O esquema não resultou em indolência generalizada, como temem os críticos das propostas de renda básica. A chave está no adjetivo: básica. O esquema, que conquistou apoio bipartidário, também ganhou popularidade ao longo dos anos e já foi descrito como uma "cerca eletrificada" na política estadual, porque eletrocuta qualquer político que decida mexer com ele.
Em uma recente pesquisa por telefone, os moradores do Alasca descreveram as três principais vantagens do fundo como a igualdade de tratamento, a imparcialidade na distribuição e sua ajuda a famílias que enfrentam dificuldades. Cerca de 58% dos entrevistados afirmam que eles estariam dispostos até mesmo a pagar mais impostos estaduais, para preservar o fundo, ainda que o Alasca tenha sofrido um abalo econômico com a queda nos preços do petróleo.
A despeito de seus recursos naturais, o Alasca não está entre os Estados norte-americanos mais ricos, em termos de renda per capita. Mas, em parte como resultado desse dividendo anual, é um dos Estados mais igualitários em termos econômicos, e tem um dos índices de pobreza mais baixos do país.
No mês passado, Mark Zuckerberg, presidente-executivo do Facebook, visitou o Alasca e elogiou os programas sociais do Estado, afirmando que eles ofereciam "algumas boas lições para o resto do país".
Como outros empreendedores do Vale do Silício, Zuckerberg acredita que milhares de empregos serão destruídos por novas tecnologias, como os carros autônomos. Em um mundo como o que surgirá quando isso acontecer, ele diz, teremos de inventar um novo contrato social. A renda básica poderia ser parte da resposta.

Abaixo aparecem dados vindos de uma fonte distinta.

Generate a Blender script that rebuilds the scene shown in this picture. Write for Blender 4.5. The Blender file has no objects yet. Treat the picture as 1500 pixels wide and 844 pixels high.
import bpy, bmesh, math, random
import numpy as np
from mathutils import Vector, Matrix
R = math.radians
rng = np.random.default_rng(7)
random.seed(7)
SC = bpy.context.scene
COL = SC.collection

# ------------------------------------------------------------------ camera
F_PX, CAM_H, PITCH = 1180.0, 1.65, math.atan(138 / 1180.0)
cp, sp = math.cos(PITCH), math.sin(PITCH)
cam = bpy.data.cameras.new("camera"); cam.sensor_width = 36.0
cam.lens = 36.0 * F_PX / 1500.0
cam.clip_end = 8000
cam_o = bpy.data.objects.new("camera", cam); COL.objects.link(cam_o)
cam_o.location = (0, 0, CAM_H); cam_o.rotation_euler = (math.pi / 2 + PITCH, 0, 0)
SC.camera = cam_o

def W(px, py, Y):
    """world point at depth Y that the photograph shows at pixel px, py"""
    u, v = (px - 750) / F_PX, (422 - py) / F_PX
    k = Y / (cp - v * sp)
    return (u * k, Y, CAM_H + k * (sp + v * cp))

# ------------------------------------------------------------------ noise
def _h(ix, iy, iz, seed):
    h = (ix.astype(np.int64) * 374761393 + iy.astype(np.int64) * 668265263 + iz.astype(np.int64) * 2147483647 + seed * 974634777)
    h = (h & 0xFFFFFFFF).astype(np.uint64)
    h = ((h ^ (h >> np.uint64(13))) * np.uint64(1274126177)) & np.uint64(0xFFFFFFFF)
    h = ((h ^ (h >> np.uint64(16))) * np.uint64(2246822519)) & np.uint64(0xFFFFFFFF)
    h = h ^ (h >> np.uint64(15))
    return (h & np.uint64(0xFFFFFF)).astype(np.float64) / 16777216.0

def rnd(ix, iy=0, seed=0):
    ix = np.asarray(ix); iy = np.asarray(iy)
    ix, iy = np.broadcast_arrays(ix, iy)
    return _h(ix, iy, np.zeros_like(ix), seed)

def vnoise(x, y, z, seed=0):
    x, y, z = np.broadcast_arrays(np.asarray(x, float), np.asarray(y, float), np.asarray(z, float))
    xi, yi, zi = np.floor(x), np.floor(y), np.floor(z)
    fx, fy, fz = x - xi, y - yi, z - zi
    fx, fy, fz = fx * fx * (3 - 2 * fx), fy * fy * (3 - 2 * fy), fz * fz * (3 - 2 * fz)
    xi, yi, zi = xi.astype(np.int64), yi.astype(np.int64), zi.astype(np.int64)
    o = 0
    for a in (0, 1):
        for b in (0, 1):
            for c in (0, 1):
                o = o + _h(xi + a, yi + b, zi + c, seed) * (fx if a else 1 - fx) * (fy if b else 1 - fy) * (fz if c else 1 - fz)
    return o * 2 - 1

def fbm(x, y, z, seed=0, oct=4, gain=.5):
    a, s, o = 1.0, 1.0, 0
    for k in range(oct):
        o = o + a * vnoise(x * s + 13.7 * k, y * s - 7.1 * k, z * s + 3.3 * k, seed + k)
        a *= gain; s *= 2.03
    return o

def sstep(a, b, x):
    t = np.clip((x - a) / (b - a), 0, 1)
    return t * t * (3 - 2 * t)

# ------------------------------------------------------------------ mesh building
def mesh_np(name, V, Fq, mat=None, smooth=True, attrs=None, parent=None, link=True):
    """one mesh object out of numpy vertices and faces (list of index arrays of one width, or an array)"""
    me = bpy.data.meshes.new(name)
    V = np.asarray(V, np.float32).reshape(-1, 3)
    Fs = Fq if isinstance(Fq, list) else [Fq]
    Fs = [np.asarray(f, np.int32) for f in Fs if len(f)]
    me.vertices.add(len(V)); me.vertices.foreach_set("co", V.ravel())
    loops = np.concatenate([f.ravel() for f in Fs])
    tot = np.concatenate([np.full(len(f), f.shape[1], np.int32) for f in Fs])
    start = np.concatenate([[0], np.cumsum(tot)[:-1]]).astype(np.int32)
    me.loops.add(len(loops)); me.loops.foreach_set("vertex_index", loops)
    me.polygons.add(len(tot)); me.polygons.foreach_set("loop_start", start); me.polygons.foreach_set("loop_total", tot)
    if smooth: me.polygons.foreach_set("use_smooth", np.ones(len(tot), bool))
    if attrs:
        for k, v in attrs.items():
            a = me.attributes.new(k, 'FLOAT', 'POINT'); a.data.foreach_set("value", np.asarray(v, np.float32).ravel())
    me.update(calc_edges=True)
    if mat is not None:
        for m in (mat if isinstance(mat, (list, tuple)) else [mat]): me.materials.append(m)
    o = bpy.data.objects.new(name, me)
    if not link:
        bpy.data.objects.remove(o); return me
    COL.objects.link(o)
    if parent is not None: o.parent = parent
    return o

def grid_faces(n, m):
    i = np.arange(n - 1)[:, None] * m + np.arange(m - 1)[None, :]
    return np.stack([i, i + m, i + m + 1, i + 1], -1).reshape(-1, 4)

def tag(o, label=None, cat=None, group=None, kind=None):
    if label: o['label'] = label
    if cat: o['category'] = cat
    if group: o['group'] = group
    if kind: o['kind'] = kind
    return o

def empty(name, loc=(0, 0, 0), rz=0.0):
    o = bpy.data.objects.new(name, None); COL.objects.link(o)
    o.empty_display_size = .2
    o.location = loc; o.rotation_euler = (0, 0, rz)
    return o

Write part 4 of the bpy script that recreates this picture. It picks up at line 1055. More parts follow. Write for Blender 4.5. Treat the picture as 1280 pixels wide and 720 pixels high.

Há quem argumente que o Alasca é um caso especial, por estar simplesmente distribuindo os frutos da bonança petroleira. Mas pode ser possível encontrar outras fontes de receita para bancar esquemas semelhantes em outros territórios. Há quem sugira um imposto sobre o valor dos terrenos. Outros preferem um imposto sobre as transações financeiras.
Mas existe outra fonte potencial de receita sobre a qual Zuckerberg conhece tudo: dados. Se, como diz o ditado, dados são o novo petróleo, pode ser que tenhamos encontrado a fonte de receita do século 21. Os dados poderão fazer pelo planeta o que o petróleo fez pelo Alasca.
A preocupação de Zuckerberg com os marginalizados da sociedade é louvável, e seu compromisso para com a construção de comunidades fortes também. Ao contrário da maioria de nós, ele dispõe de influência pessoal para ajudar a enfrentar os problemas de nossa era. Dirige uma das companhias de mais alto valor do planeta, e dispõe de um púlpito digital permanente, do qual pode defender seus argumentos diante dos dois bilhões de usuários mundiais do Facebook.
Ele deveria demonstrar que está à altura de sua retórica e criar o Facebook Permanent Fund, para cobrir uma experiência mais ampla de renda básica universal. E deveria encorajar outras empresas de dados, como o Google, a contribuir.
O ativo mais valioso de que o Facebook dispõe são os dados que seus usuários fornecem gratuitamente, muitas vezes sem saber que o estão fazendo, e que a empresa na prática vende a anunciantes. Parece justo que o Facebook faça uma contribuição social maior, por lucrar tanto com esse recurso imensamente valioso e gerado coletivamente.
Os acionistas da empresa odiariam a ideia. Mas desde os primeiros anos do Facebook, Zuckerberg disse que seu propósito era o de causar impacto, e não o construir uma companhia. Além disso, um gesto filantrópico como esse poderia se provar o golpe de marketing do milênio. Os usuários do Facebook continuariam a trocar fotos de gatos, mas sabendo que cada clique contribui para um bem social maior.
Uma troca simples de dados por renda básica, como a proposta, seria simples e clara. E apelaria ao modo de pensar do Vale do Silício, que tem por foco a solução de problemas. Muitos empreendedores da tecnologia encaram intervenções governamentais com suspeita. Mas não há regras que disponham que só governos podem operar no ramo da redistribuição de renda.
"Deveríamos estudar ideias como a da renda universal básica, para que todo mundo dispusesse de uma reserva para experimentar coisas novas", disse Zuckerberg aos formandos da Universidade Harvard em um discurso de encerramento de curso, em maio.
Você tem razão, Mark. Vá adiante e tente esse ideia.